Are static locals of function template specializations with T=<unnamed namespaced class> required to be unique?

Question

We use the Intel C++ compiler and detected that it miscompiles (?) the following, reduced from a use of boost::function<Ponies()> f(unnamedNamespacedFunctor).

a1.cc:

template<typename T>
int f(T) { static int x = T::x; return x; }


namespace { struct A { static const int x = 1; }; }

int f1() {
   return f(A());
}

a2.cc:

template<typename T>
int f(T) { static int x = T::x; return x; }


namespace { struct A { static const int x = 0; }; }

int f2() {
   return f(A());
}

main.cc:

#include <cstdio>

int f1();
int f2();

int main() {
   std::printf("%d != %d\n", f1(), f2());
} 

Command line:

# icpc a1.cc a2.cc main.cc -o main
# ./main
0 != 0

My question is: Is this compliant? Does using static locals in such instantiations produce undefined behavior? When inspecting the produced symbols, I noted that while f is has local linkage, as I suspected, the x static variable receives weak linkage and therefore the two x'es are merged and it becomes lottery which is chosen

# icpc a2.cc a1.cc main.cc -o main
# ./main
1 != 1

I would be grateful for help. Perhaps this is actually a compiler-bug after all and it has already been reported?

Answer 1

This looks like a bug to me. Letting A1 be one of the instantiations of A and A2 be the other:

I presume that the static x has weak linkage so that the linker can merge copies of the static between multiple copies of the same instantiation. (If you managed to instantiate f<A1> in two different translation units, for example.)

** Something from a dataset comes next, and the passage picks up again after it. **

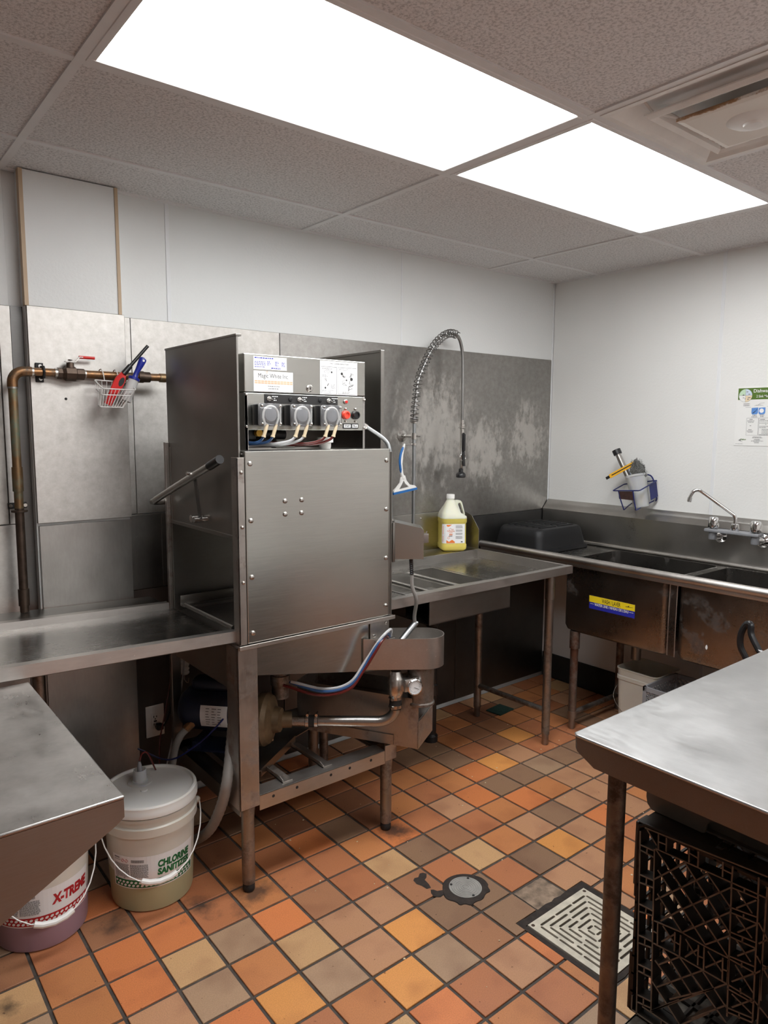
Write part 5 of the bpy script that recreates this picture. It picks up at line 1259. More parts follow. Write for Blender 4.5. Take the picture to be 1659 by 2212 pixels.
def ln_(u0, u1, v, h, seed=0):
    R3 = random.Random(seed+int(v*10000)); u = u0
    while u < u1:
        w = R3.uniform(.003, .008); b.quad(pp(u, v, 2), pp(min(u+w, u1), v, 2), pp(min(u+w, u1), v-h, 2), pp(u, v-h, 2)); u += w+.0016
for (u0, u1, v, h) in ((.036, .066, .087, .0040), (.036, .066, .095, .0040), (.082, .102, .143, .004), (.078, .106, .150, .0035), (.117, .138, .142, .004), (.119, .136, .149, .0035), (.070, .084, .163, .0042), (.060, .094, .170, .003), (.064, .090, .176, .003), (.072, .080, .193, .003), (.067, .082, .213, .004), (.060, .090, .219, .003), (.064, .088, .225, .003),
        (.120, .142, .163, .0042), (.118, .200, .170, .003), (.118, .190, .180, .0025), (.145, .152, .187, .0025), (.118, .195, .196, .0025), (.118, .150, .202, .0025), (.130, .190, .210, .0025), (.130, .180, .216, .0025), (.130, .195, .223, .0025), (.130, .170, .230, .0025), (.118, .190, .236, .0025),
        (.090, .130, .247, .0022), (.088, .135, .2515, .0028), (.098, .124, .258, .002), (.096, .126, .2625, .002), (.083, .140, .267, .0022), (.096, .122, .272, .002), (.099, .120, .276, .002), (.008, .045, .282, .0015)): ln_(u0, u1, v, h)
for (ax_, az_, bx_, bz_) in ((.046, .101, .072, .101), (.147, .098, .175, .098), (.088, .094, .130, .093), (.105, .092, .115, .083), (.115, .083, .135, .081), (.094, .092, .120, .090)): b.bar(pp(ax_, az_, 2), pp(bx_, bz_, 2), .0011, .0002, (1, 0, 0))
obj('print', b, M['ink_grey'], pst, smooth=0)
b = B()
for (u0, v0, u1, v1) in ((.056, .154, .112, .238), (.115, .154, .205, .238)):
    for (p, q) in (((u0, v0), (u1, v0)), ((u1, v0), (u1, v1)), ((u1, v1), (u0, v1)), ((u0, v1), (u0, v0))): b.bar(pp(*p, 2), pp(*q, 2), .0009, .0002, (1, 0, 0))
obj('box_outline', b, M['ink_grey'], pst, smooth=0)
for u0 in (.076, .110):
    pts = [(u0, .105), (u0+.031, .103), (u0+.031, .130), (u0+.026, .136), (u0+.005, .137), (u0, .131)]
    wsh = obj('basin_drawing', B().loft([[pp(u, v, 2) for u, v in pts], [pp(u, v, 1) for u, v in pts]]), M['sky_blue'], pst, smooth=0)
b = B().bar(pp(.082, .131, 3), pp(.094, .122, 3), .003, .0003, (1, 0, 0)).bar(pp(.094, .122, 3), pp(.104, .109, 3), .0015, .0003, (1, 0, 0)); obj('brush_drawing', b, M['ink'], pst, smooth=0)
b = B().lathe([(.0002, 0), (.0105, 0)], Vector(pp(.124, .119, 3)), 18, Matrix.Rotation(PI/2, 3, 'Y'), False, False); obj('plate_drawing', b, M['paper'], pst, smooth=0)
b = B(); b.quad(pp(.020, .264, 2), pp(.032, .256, 2), pp(.033, .266, 2), pp(.045, .272, 2)); obj('emblem', b, M['ink_grey'], pst, smooth=0)
obj('lettering', text_fit('Halton', .026, .009, onpost(.032, .263), .01, .15), M['olive'], pst, smooth=0)

# ------------------------------------------------------------------ copper pipe on the left
t = thing('copper_pipe', 'tarnished copper water pipe with valve on the left steel wall', 'pipe', (-3.057, -.088, 1.2))
pyy = -.090; zt = 1.777
obj('riser', B().cyl((-3.058, pyy, .926), (-3.057, pyy, 1.30), .0150, 18), M['bronze'], t, 'dark browned lower riser')
obj('riser', B().cyl((-3.057, pyy, 1.30), (-3.0565, pyy, 1.735), .0148, 18), M['copper_green'], t, 'green patinated upper riser')
obj('run', B().cyl((-3.015, pyy, zt), (-2.914, pyy, zt), .0143, 18), M['copper'], t)
obj('run', B().cyl((-2.815, pyy, zt), (-2.5, pyy, zt+.001), .0143, 18), M['copper'], t)
el = [Vector((-3.0165, pyy, 1.737)) + Vector((-.040*math.cos(a), 0, .040*math.sin(a))) for a in [PI/2*k/8 for k in range(9)]]
obj('elbow', B().tube([el[0]-Vector((0, 0, .015))]+el+[el[-1]+Vector((.022, 0, 0))], .0172, 18), M['copper'], t)
for p, q, r in (((-3.057, pyy, 1.36), (-3.057, pyy, 1.445), .0178), ((-2.60, pyy, zt), (-2.575, pyy, zt), .020), ((-2.62, pyy, zt), (-2.60, pyy, zt), .0225), ((-2.535, pyy, zt), (-2.512, pyy, zt), .0172), ((-3.058, pyy, .95), (-3.058, pyy, 1.01), .0185)):
    obj('coupling', B().cyl(p, q, r, 18), M['copper_green'] if r < .018 else M['bronze'], t)
for p, q in (((-3.0565, pyy, 1.716), (-3.0565, pyy, 1.722), ), ((-2.995, pyy, zt), (-2.988, pyy, zt)), ((-2.918, pyy, zt), (-2.908, pyy, zt)), ((-2.822, pyy, zt), (-2.812, pyy, zt))):
    obj('solder_joint', B().cyl(p, q, .0162, 18), M['solder'], t)
for (c, horiz) in (((-2.962, -.0595, zt), True), ((-3.043, -.0045, 1.302), False)):
    x, y, z = c; dz, dx = (.032, .0135) if horiz else (.009, .020)
    w = .032 if horiz else .018
    b = B().box((x-(.0135 if horiz else .034), y-.006, z-(.034 if horiz else .011)), (x+(.0135 if horiz else .028), y, z+(.034 if horiz else .011)), .002)
    ck = obj('clamp', b, M['black_matte'], t, 'black pipe clamp', smooth=0)
    if horiz: obj('strap', B().tube([(x+.006, y-.004, z-.020), (x+.006, pyy-.010, z-.018), (x+.006, pyy-.0175, z), (x+.006, pyy-.010, z+.018), (x+.006, y-.004, z+.020)], .0045, 8), M['black_matte'], ck)
    else: obj('strap', B().lathe([(.018, -.005), (.027, -.003), (.027, .003), (.018, .005)], (-3.057, pyy, z-.012), 18).bar((-3.048, -.01, z-.006), (-3.055, pyy, z-.011), .016, .004), M['bronze'], ck)
    obj('screw', B().cyl((x+(.002 if horiz else -.026), y-.010, z+(.022 if horiz else 0)), (x+(.002 if horiz else -.026), y, z+(.022 if horiz else 0)), .0065, 10).cyl((x+(.002 if horiz else .022), y-.010, z-(.022 if horiz else 0)), (x+(.002 if horiz else .022), y, z-(.022 if horiz else 0)), .0065, 10), M['zinc'], ck)
Ry = Matrix.Rotation(PI/2, 3, 'Y')
vv = obj('ball_valve', B().lathe([(.020, -.045), (.020, -.030), (.018, -.028), (.026, -.018), (.026, .016), (.020, .020), (.020, .046), (.016, .048)], (-2.864, pyy, zt-.001), 8, Ry).cyl((-2.864, pyy, zt+.01), (-2.864, pyy, zt+.038), .013, 14), M['bronze'], t, 'brown bronze ball valve')
obj('stem_nut', B().cyl((-2.864, pyy, zt+.036), (-2.864, pyy, zt+.050), .008, 6), M['zinc'], vv)
obj('valve_handle', B().bar((-2.882, pyy, zt+.042), (-2.845, pyy, zt+.042), .016, .003).bar((-2.846, pyy, zt+.042), (-2.832, pyy, zt+.060), .014, .003, (0, 0, 1)).bar((-2.833, pyy, zt+.060), (-2.82, pyy, zt+.060), .014, .003), M['zinc'], vv, smooth=0)
obj('handle_sleeve', B().tube([(-2.833, pyy, zt+.0602), (-2.778, pyy, zt+.0595)], .0055, 10), M['red'], vv, 'red vinyl handle sleeve')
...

Either f<A1> and f<A2> should have different name mangling, which would cause the two versions of x to have different name mangling (I think some compilers actually generate a random value to make names inside anonymous namespaces unique), or else x should not have internal linkage (because a local type was used to instantiate f, which should make it impossible to replicate in another translation unit).